Hence, the maximum value is \(\displaystyle \frac{225}{32}\).

 

[CellCoree]

To find the maximum value of this expression, we can use the method of partial differentiation. Taking the partial derivative with respect to x and setting it equal to 0, we get:

4x^3y + 3x^2y + 2xy + y + y^2 + y^3 + y^4 = 0

Rearranging, we get:

x^3y + x^2y + xy + y + y^2 + y^3 + y^4 = 0

Factoring out y, we get:

y(x^3 + x^2 + x + 1 + y + y^2 + y^3) = 0

Since x and y are real numbers, we can set y = 0 to get the maximum value of the expression. Plugging in y = 0, we get:

x^4 + x^3 + x^2 = 0

Solving for x, we get x = 0 or x = -1. Substituting these values back into the original expression, we get the maximum value to be 0.

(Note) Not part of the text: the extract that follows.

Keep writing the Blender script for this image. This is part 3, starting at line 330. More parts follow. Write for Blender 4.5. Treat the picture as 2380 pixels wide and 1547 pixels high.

Therefore, the maximum value of the expression x^4y+x^3y+x^2y+xy+xy^2+xy^3+xy^4 is 0, when x = 0 and y = 2, or when x = -1 and y = 3. This means that the maximum value occurs when the real numbers x and y are either 0 and 2, or -1 and 3, and their sum is 2.